Motorola’s networks portfolio caters to a range of technologies, from GSM and CDMA, through WCDMA to WiMAX and LTE. The US vendor will be keeping hold of its iDEN business, however, and will also retain”substantially all the patents related to its wireless network infrastructure business and other selected assets,” the firms said.

Motorola is one of the leading suppliers of WiMAX technology, with 41 contracts in 21 countries, while its CDMA footprint runs to 30 networks in 22 countries. The benefits of these elements of the portfolio for NSN are most likely to revolve around forthcoming technology decisions from the operators involved, as both CDMA and WiMAX are now seen as having limited futures.

The evolutionary roadmap for CDMA is at its end and leading operators of the technology are in the midst of high profile moves to deploy LTE. Meanwhile WiMAX has struggled to gain traction, with some of the technology’s most high profile supporters, including Alvarion and Sprint, publicly embracing the rival 4G technology as well. India’s recent BWA auctions were seen as a last attempt for the technology to secure some meaningful deployments but early indications are that the majority of new licensees are keen to focus on LTE.

NSN itself pulled away from WiMAX last year and has never had a foothold in the CDMA networks business. The firm seems primarily interested in the carrier relationships that come with the Motorola networks business, rather than the technology. There is clearly a hope that, when upgrades and technology switches take place, those relationships will improve NSN’s chances of winning business.
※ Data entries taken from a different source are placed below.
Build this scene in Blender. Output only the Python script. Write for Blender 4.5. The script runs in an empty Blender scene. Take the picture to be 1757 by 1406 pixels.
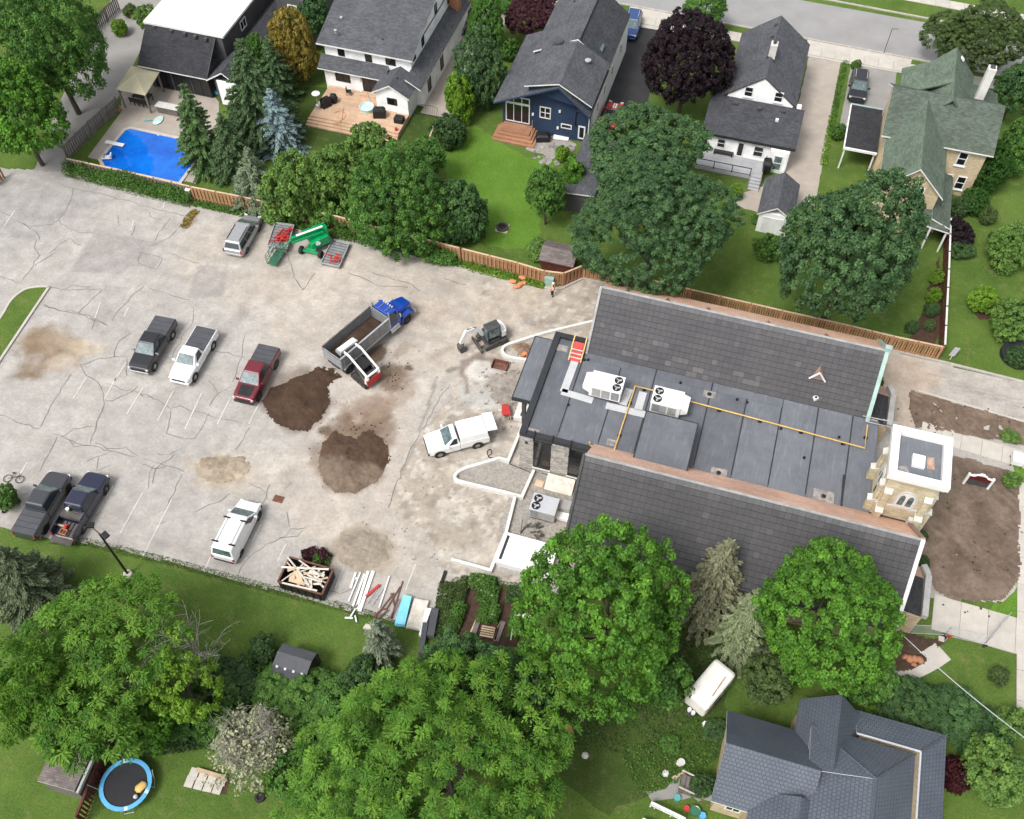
import bpy, math, random
import numpy as np
from mathutils import Vector, Matrix

# ------------------------------------------------------------------ camera, sky, sun, exposure
SC = bpy.context.scene
COL = SC.collection
CAM_H, PITCH, YAW, FPX, IW, IH = 68.0, 54.5, 17.0, 1700.0, 1757.0, 1406.0
cd = bpy.data.cameras.new('camera'); cam = bpy.data.objects.new('camera', cd); COL.objects.link(cam)
cam.location = (0, 0, CAM_H); cam.rotation_euler = (math.radians(90 - PITCH), 0, math.radians(YAW))
cd.sensor_fit = 'HORIZONTAL'; cd.sensor_width = 36.0; cd.lens = 36.0 * FPX / IW; cd.clip_start = 1.0; cd.clip_end = 6000.0
SC.camera = cam
SUN_EL, SUN_AZ = 56.0, 208.0      # overcast: a broad soft sun; azimuth in degrees, clockwise from +Y
wd = bpy.data.worlds.new('World'); SC.world = wd; wd.use_nodes = True
wn = wd.node_tree.nodes; wl = wd.node_tree.links
bg = wn['Background']; sky = wn.new('ShaderNodeTexSky'); sky.sky_type = 'NISHITA'; sky.sun_disc = False
sky.sun_elevation = math.radians(SUN_EL); sky.sun_rotation = math.radians(SUN_AZ); sky.dust_density = 4.0; sky.ozone_density = 1.0
hs = wn.new('ShaderNodeHueSaturation'); hs.inputs['Saturation'].default_value = 0.22      # a cloud-grey sky
wl.new(sky.outputs[0], hs.inputs['Color']); wl.new(hs.outputs[0], bg.inputs['Color']); bg.inputs['Strength'].default_value = 0.15
sd = bpy.data.lights.new('sun', 'SUN'); sun = bpy.data.objects.new('sun', sd); COL.objects.link(sun)
sd.energy = 1.5; sd.angle = math.radians(16); sd.color = (1.0, 0.965, 0.91)
az = math.radians(SUN_AZ); el = math.radians(SUN_EL)
sdir = Vector((math.sin(az) * math.cos(el), math.cos(az) * math.cos(el), math.sin(el)))
sun.rotation_euler = sdir.to_track_quat('Z', 'Y').to_euler(); sun.location = sdir * 200
vs = SC.view_settings; vs.view_transform = 'Standard'; vs.look = 'None'; vs.exposure = 0.72; vs.gamma = 1.0
vs.use_curve_mapping = False
SC.render.engine = 'CYCLES'
SC.cycles.use_denoising = True; SC.cycles.max_bounces = 6; SC.cycles.diffuse_bounces = 3; SC.cycles.transparent_max_bounces = 6
SC.cycles.caustics_reflective = False; SC.cycles.caustics_refractive = False

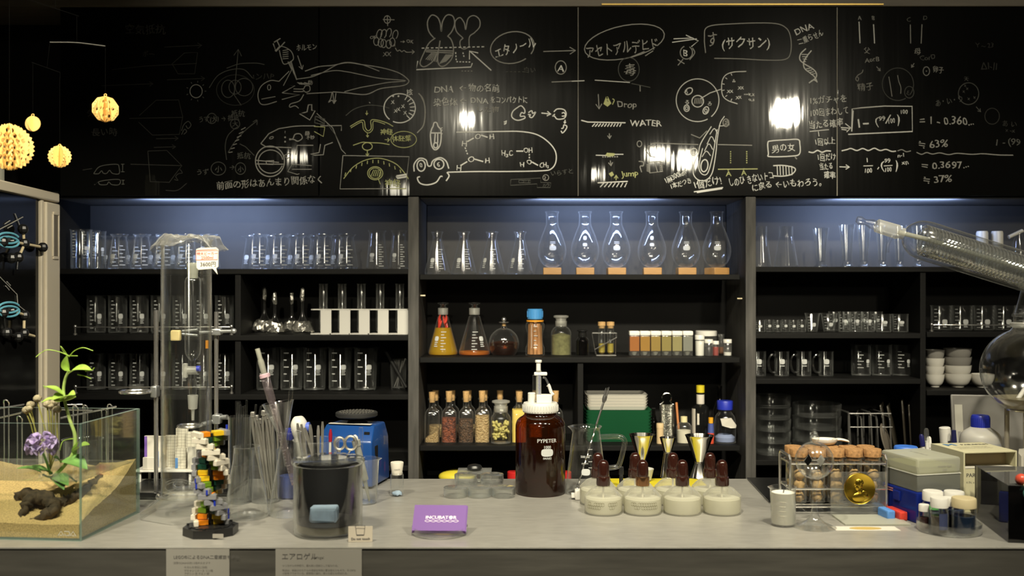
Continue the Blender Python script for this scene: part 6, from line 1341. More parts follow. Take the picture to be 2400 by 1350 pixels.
MB().rod((9 * s, 0, u(864)), (17 * s, 0, u(864)), 7 * s, seg=14).build('stopcock_nut', BCAP, t)
MB().lathe([(6 * s, u(888)), (8.5 * s, u(894)), (8.5 * s, u(922)), (7 * s, u(926))], 22).tube(smooth([(9 * s, 0, u(905)), (20 * s, 0, u(906)), (26 * s, 0, u(897)), (27 * s, 0, u(880))], 4), 4 * s).build('outlet_tube', G, t)
MB().lathe([(7 * s, u(926)), (12 * s, u(926)), (10 * s, u(958)), (4 * s, u(960)), (3 * s, u(985)), (2 * s, 0)], 22).build('ground_joint', FROST, t)
MB().tube(smooth([(17 * s, 0, u(657)), (24 * s, 0, u(655)), (27 * s, 0, u(664))], 4), 2.6 * s).build('side_hook', G, t)

# leaflets on a small white stand
d = 2.125; s = d / F; X = kx(398, d); zt = ZC - (1096 - 675) / F * d - CT
t = thing('leaflet_stand', 'low white stand carrying cards behind the tall cylinder', 'stand', (X, d, CT + .0002)); mb = MB().box((0, 0, zt - .002), (142 * s, .07, .004), bev=.001); mb.build('top', WHITE, t)
for (sx, sy) in ((-1, -1), (1, -1), (-1, 1), (1, 1)): MB().box((sx * 58 * s, sy * .028, (zt - .004) / 2), (.005, .005, zt - .004)).build('leg', WHITE, t)
PGR = mat('grid_printed_paper', (.62, .58, .48), .8); nt = PGR.node_tree; bb = nt.nodes['Principled BSDF']; tcc = nt.nodes.new('ShaderNodeTexCoord'); bk = nt.nodes.new('ShaderNodeTexBrick'); bk.offset = 0; bk.inputs['Color1'].default_value = (.62, .58, .48, 1); bk.inputs['Color2'].default_value = (.62, .58, .48, 1); bk.inputs['Mortar'].default_value = (.22, .2, .17, 1); bk.inputs['Scale'].default_value = 110; bk.inputs['Mortar Size'].default_value = .035; bk.inputs['Brick Width'].default_value = .9; bk.inputs['Row Height'].default_value = .7
mpp = nt.nodes.new('ShaderNodeMapping'); mpp.inputs['Rotation'].default_value = (R(90), 0, 0); nt.links.new(tcc.outputs['Object'], mpp.inputs[0]); nt.links.new(mpp.outputs[0], bk.inputs['Vector']); nt.links.new(bk.outputs['Color'], bb.inputs['Base Color'])
VIO = mat('violet_card_edge', (.16, .08, .36), .6); SKY = mat('blue_printed_card', (.06, .22, .55), .6)
zs = CT + zt + .0004
for (x, w_, yt, dy, m1, m2, lb) in ((352, 24, 1021, -.010, PAPER, VIO, 'white card with violet edge in the card rack'), (378, 18, 1022, -.002, PAPER, SKY, 'white card with a blue foot beside the violet-edged card'), (402, 26, 1020, .008, PGR, PAPER, 'cream grid card behind the left cylinder wall'), (427, 27, 1003, .014, PGR, PAPER, 'tallest cream grid-printed block of cards'), (424, 24, 1050, -.012, PGR, SKY, 'short grid-printed card with blue picture'), (449, 22, 1012, .006, PGR, PAPER, 'narrow grid card beside the tallest block'), (451, 20, 1048, -.016, PAPER, PAPER, 'small white card right of the blue-picture card')):
    dd = d + dy; s2 = dd / F; hh2 = ZC - (yt - 675) / F * dd - zs; mb = MB().box((0, 0, hh2 / 2), (w_ * s2, .008, hh2), 0)
    mb.box((-w_ * s2 * .36, -.0042, hh2 * (.5 if m2 is VIO else .28)), (w_ * s2 * .26, .0008, hh2 * (.98 if m2 is VIO else .5)), 1)
    tag(mb.build('leaflet', [m1, m2], loc=(kx(x, dd), dd, zs)), lb, 'card')
o = MB().box((0, 0, .012), (28 * s, .008, .026), bev=.001).build('card_box', PAPER, loc=(kx(350, 2.1), 2.1, zs + .0012)); tag(o, 'low white card box in front of the violet-edged card', 'box')
dd = 1.985; mb = MB()
for (cx_, cz_, tl) in ((-.006, .022, 10), (.012, .034, -12)): mb.torus(.026, .003, 0, Matrix.Translation((cx_, 0, cz_)) @ Matrix.Rotation(R(18), 4, 'X') @ Matrix.Rotation(R(tl), 4, 'Y'), 36)
mb.rod((-.005, .004, .0), (-.005, .02, .03), .003).rod((.016, .0, .0), (.014, .01, .034), .003)
tag(mb.build('bent_glass_tube', GT, loc=(kx(424, dd), dd, CT + .002)), 'two loops of bent glass tube behind the cylinder foot', 'glass tube')

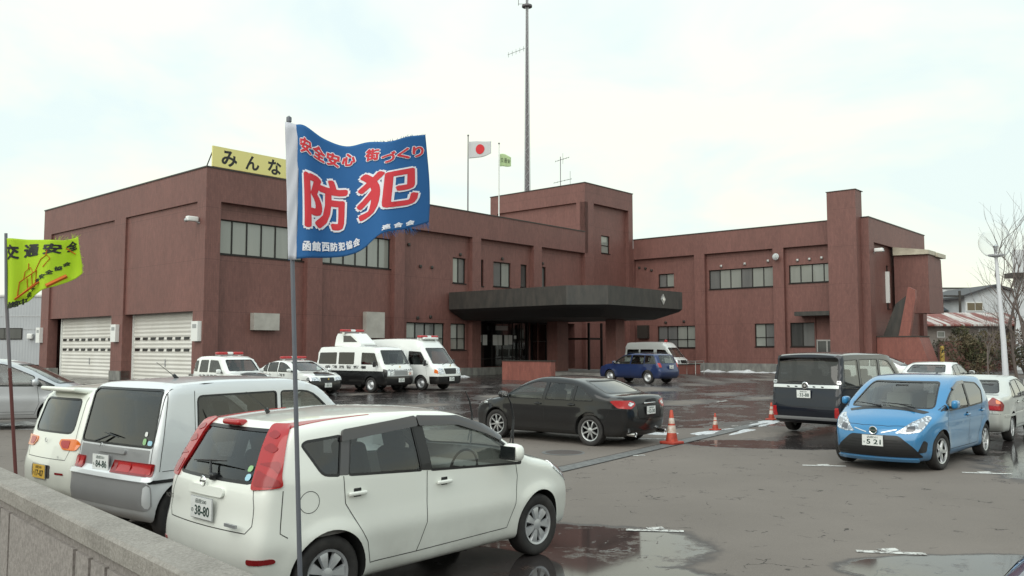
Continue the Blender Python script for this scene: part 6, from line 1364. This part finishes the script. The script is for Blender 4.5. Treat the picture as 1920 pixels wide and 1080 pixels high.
def fray(mb, fn, us, vs, outdir, m, L=.03, n=140, seed=1):
    rng = np.random.RandomState(seed)
    for _ in range(n):
        k = rng.rand(); u = us[0] + (us[1] - us[0]) * k; v = vs[0] + (vs[1] - vs[0]) * k; p = Vector(fn(u, v)); l = L * (.3 + rng.rand()); dd = Vector(outdir) + Vector(rng.randn(3) * .35)
        q = p + dd * l * .5 + Vector(rng.randn(3) * .003); r_ = p + dd * l; mb.tube([p, q, r_], [.0010, .0008, .0004], m, n=3)
def blue_flag():
    # flag frame: x to the right, y away, z up; origin at pole foot
    t = thing('banner_flag', 'blue nylon banner with red and white Japanese lettering flying from a grey pole', 'flag', (-.975, 4.0, 0))
    pole = [(-.098 + .0, 0, 3.21), (-.045, 0, 1.9), (0.0, 0, .75)]
    def px(z): return -.098 + (3.21 - z) * .0425
    mb = MB(); mb.tube([(px(3.21), 0, 3.21), (px(2.45), 0, 2.45), (px(1.2), 0, 1.2), (px(0), 0, 0)], [.0095, .0105, .0115, .012], M['pole_grey'], n=12); mb.lathe([(.013, 0), (.013, .02), (0, .03)], M['pole_grey'], c=(px(3.21), 0, 3.205), n=12); mb.build('pole', t, smooth=50)
    def Z(y): return 2.12 + (652 - y) / 1589 * 4.0      # heights of the cloth edge
    def X(x): return (x - 960) / 1589 * 4.0 + .955
    cols = [(545, 229, 487, 0), (577, 231, 484, -.03), (612, 252, 481, .03), (650, 265, 477, .05), (690, 260, 468, .0), (730, 262, 440, -.05), (768, 250, 428, -.02), (804, 243, 410, .05)]
    rows = 5; G = []
    for r_ in range(rows):
        v = r_ / (rows - 1); row = []
        for i, (x, yt, yb, dy) in enumerate(cols):
            k = .035 * math.sin(i * 1.1 + v * 2.2) * i / 7
            row.append((X(x + 5 * math.sin(v * 3 + i)), dy + k, Z(yb + (yt - yb) * v)))
        G.append(row)
    fn = interp2(G); asp = 1.05
    blue = cloth_mat('blue_nylon', (.030, .16, .42)); V, F = flag_cloth(1, 1, fn, blue, 70, 50)
    mb = MB(); mb.add(V, F, blue); cl = mb.build('cloth', t, smooth=80, fix=False)
    md = cl.modifiers.new('s', 'SOLIDIFY'); md.thickness = .0012
    mb = MB(); V = []; F = []
    for j in range(31):
        z = Z(229) + (Z(487) - Z(229)) * j / 30
        for i in range(7):
            k = i / 6; w_ = .066 - .030 * (j / 30); V.append((px(z) - .012 + w_ * k, -.028 - .003 * math.sin(j * .7 + i) + (.012 * k), z + .012 * (1 - k) * (1 if j == 0 else 0)))
    F = [(j * 7 + i, j * 7 + i + 1, (j + 1) * 7 + i + 1, (j + 1) * 7 + i) for j in range(30) for i in range(6)]
    mb.add(V, F, cloth_mat('white_nylon', (.66, .68, .74), thr=.15)); o = mb.build('pole_sleeve', t, smooth=80, fix=False); md = o.modifiers.new('s', 'SOLIDIFY'); md.thickness = .0012
    def F2(u, v):  # text sheet towards the camera
        return fn(u, v)
    wi = mat('flag_white_ink', (.78, .80, .86), .7); rd = mat('flag_red_ink', (.62, .035, .05), .7)
    for (s, u, v, h, bd, w) in (('防', .295, .45, .41, .02, .33), ('犯', .725, .475, .41, .02, .38)):
        for k_, (m_, b_, l_) in enumerate(((wi, .030, .003), (rd, .013, .0045))):
            mb = MB(); text_on(mb, F2, s, u, v, h, m_, asp, sp=b_, w=w, lift=l_); mb.build('lettering', t, fix=False)
    xs = [.15, .25, .35, .455, .61, .715, .815, .925]
    for ch, u in zip('安全安心街づくり', xs):
        v = .865 if u < .4 else (.885 if u < .65 else .84)
        for k_, (m_, b_, l_) in enumerate(((wi, .011, .003), (rd, .0045, .0045))):
            mb = MB(); text_on(mb, F2, ch, u, v - .015, .108, m_, asp, sp=b_, w=.088, lift=l_); mb.build('lettering', t, fix=False)
    for k, ch in enumerate('函館西防犯協会'):
        mb = MB(); u = .145 + .064 * k; text_on(mb, F2, ch, u, .09, .070, wi, asp, sp=.003, w=.055, lift=.003); mb.build('lettering', t, fix=False)
    for k, ch in enumerate('連合会'):
        mb = MB(); u = .74 + .07 * k; text_on(mb, F2, ch, u, .055, .05, wi, asp, sp=.003, w=.05, lift=.003); mb.build('lettering', t, fix=False)
    mb = MB(); fray(mb, fn, (.72, 1.0), (0, 0), (.3, 0, -1), blue, .024, 90, 1); fray(mb, fn, (.6, 1.0), (1, 1), (.1, 0, 1), blue, .008, 40, 3); mb.build('frayed_edge', t, fix=False)
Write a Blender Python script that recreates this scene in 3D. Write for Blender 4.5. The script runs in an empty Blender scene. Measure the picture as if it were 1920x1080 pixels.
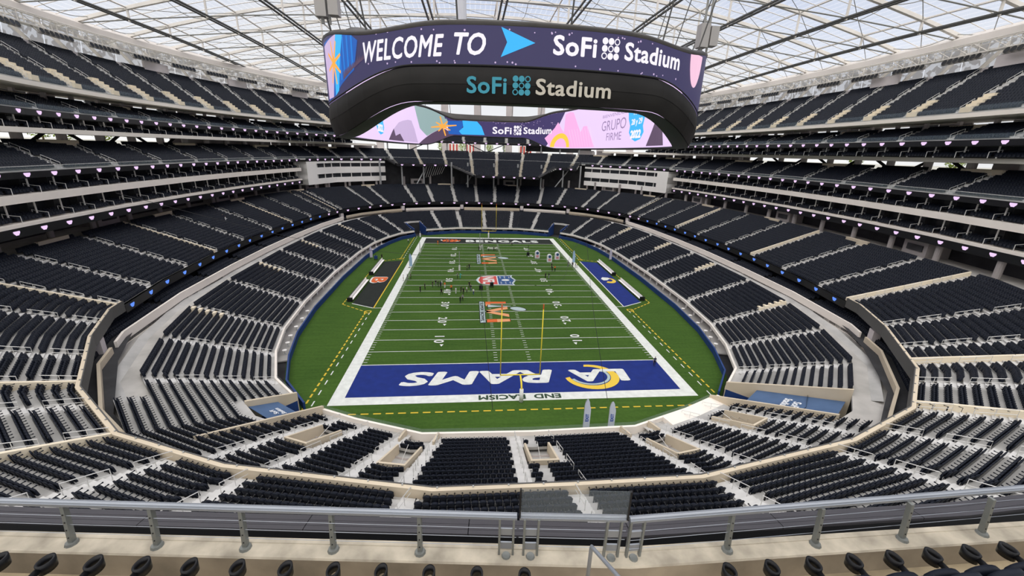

“As customers look to transition from CDMA networks to next generation technologies, the addition of the Motorola wireless network infrastructure business is targeted to ensure that we are well placed to meet those needs,” said Bosco Novak, head of customer operations at NSN.

Geographically, NSN said it expected the main benefits to come in the US and Japan, where it has not previously had a particularly strong position. China Mobile, Clearwire, KDDI, Sprint, Verizon Wireless and Vodafone were all name-checked by NSN as organisations with which its relationship would deepend as a result of the purchase.

Some 7,500 Motorola employees are expected to move to NSN as part of the deal, including staff at large R&D sites in the US, China and India.

Julian Bright, senior analyst at Informa said that, while the deal made sense in light of NSN’s need to be more aggressive in the market, it would likely bring with it fresh challenges. “NSN struggled with the original merger of the two companies and the integration with Motorola will probably add to its woes,” Bright said. “The new entity represents a tough mix of nationalities, with the combination of US, German and Finnish cultures. While there are opportunities for the merger to enable the creation of more integrated solutions such as Single RAN, NSN first needs to overcome the problems associated with integrating a new vendor’s RAN equipment with its own existing core network, backhaul, network and subscriber management products.”